I have found that: $$ \frac{\partial^{2}}{\partial x\ \partial y} \bigg[ \frac{i}{2} \mathrm{Li}_{2}\left(i\frac{y}{x}\right) - \frac{i}{2} \mathrm{Li}_{2}\left(- i\frac{y}{x}\right) + \frac{1}{2} \ln( x^2 + y^2 ) \bigg] = \frac{(x+y)^2}{ (x^2+y^2)^2} $$
Where $\mathrm{Li}_{2}$ is the dilogarithm. The derivative $\frac{\partial^{2}}{\partial y\ \partial x}$ is the same.
So my question is; can I make the following approximation? $$ I \approx \frac{i}{2} \mathrm{Li}_{2}\left(i\frac{y_{B}}{x_{B}}\right) - \frac{i}{2} \mathrm{Li}_{2}\left(- i\frac{y_{B}}{x_{B}}) + \frac{1}{2} \ln( x_{B}^2 + y_{B}^2 \right) $$
(Is it a good approximation in the sense that if I make $x_{B}, y_{B}$ large enough then any involvement of $x_{0}, y_{0}$ doesn't matter; I'm trying to look at the asymptotics in terms of the upper limits$x_{B}, y_{B}$)

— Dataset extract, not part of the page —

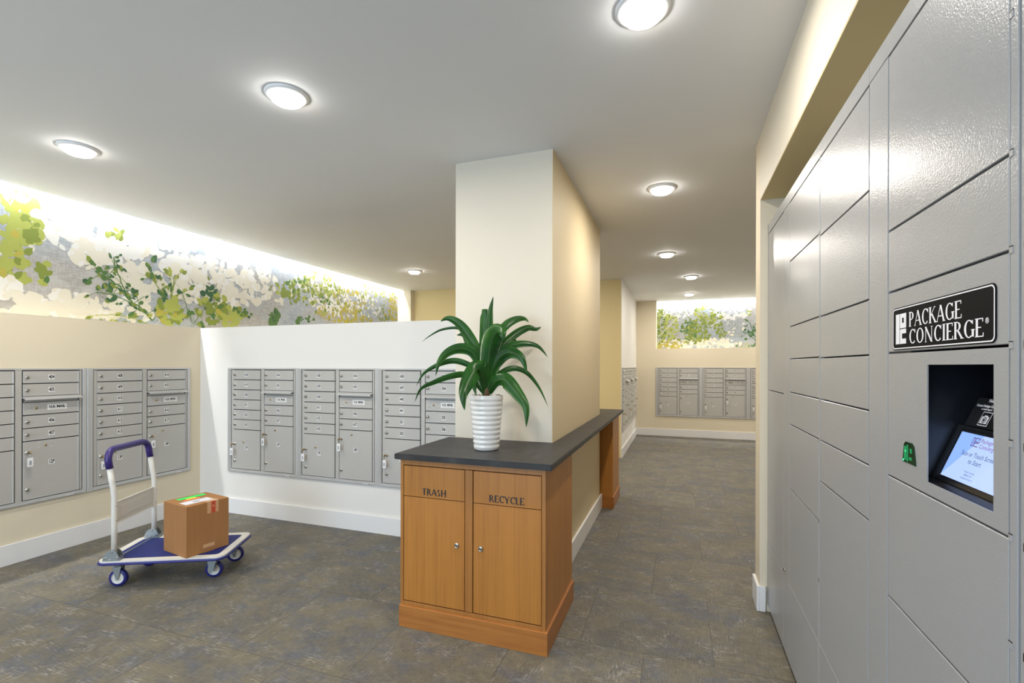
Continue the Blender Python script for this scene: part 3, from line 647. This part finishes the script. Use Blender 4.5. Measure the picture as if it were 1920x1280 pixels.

I am worried that this is not valid because of any mixing of the above antiderivative with the lower limits $x_{0}, y_{0}$
Furthermore, I haven't been able to check my approximation numerically because the integral diverges so slowly as $x_{B}, y_{B} \to \infty$ that I can't even do anything with Mathematica (it looks to be diverging logarithmically).
So I had another idea, which is to convert to polar coordinates $x = R\cos(\theta)$ and $y = R \sin (\theta)$. Saying the the upper limit is approximately $\sqrt{x_{B}^2 + y_{B}^2}$ and the bottom limit is approximately $\sqrt{x_{0}^2 + y_{0}^2}$, we have roughly: $$ I \ \approx \ \int\limits_{0}^{\pi/2} d \theta \int\limits^{\sqrt{x_{B}^2 + y_{B}^2}}_\sqrt{x_{0}^2 + y_{0}^2} R \cdot \frac{ \left( R \cos(\theta) + R \sin(\theta) \right)^2}{\left(1 - e^{- R \cos(\theta) - R \sin(\theta)}\right)( R^{2})^{2}} \ = \ 2 \int\limits_{0}^{\pi/2} d \theta \int\limits^{\sqrt{x_{B}^2 + y_{B}^2}}_\sqrt{x_{0}^2 + y_{0}^2} \frac{ \sin^2(\theta+\frac{\pi}{4})}{\left(1 - e^{- \sqrt{2} R \sin(\theta +\frac{\pi}{4})}\right)R} $$
But since we only care about very large $R$ (aka. making $x_{B}$, $y_{B}$, $x_{0}$, $y_{0}$ very large), the integral approximately looks like: $$ I \ \approx \ 2 \int\limits_{0}^{\pi/2} d \theta \int\limits^{\sqrt{x_{B}^2 + y_{B}^2}}_\sqrt{x_{0}^2 + y_{0}^2} \frac{ \sin^2(\theta+\frac{\pi}{4})}{R} \ = \ 2\left(1+\frac{\pi}{2}\right) \bigg[ \ln \left( \sqrt{x_{B}^2 + y_{B}^2} \right) - \ln \left( \sqrt{x_{0}^2 + y_{0}^2} \right) \bigg] $$
And saying that $x_{B}, y_{B} \gg x_{0}, y_{0}$ the above is roughly: $$ I \ \approx \ \left(1+\frac{\pi}{2}\right) \ln \left( x_{B}^2 + y_{B}^2 \right) $$
even though my integral now integrates over an annular region rather than the original box, this seems okay to me.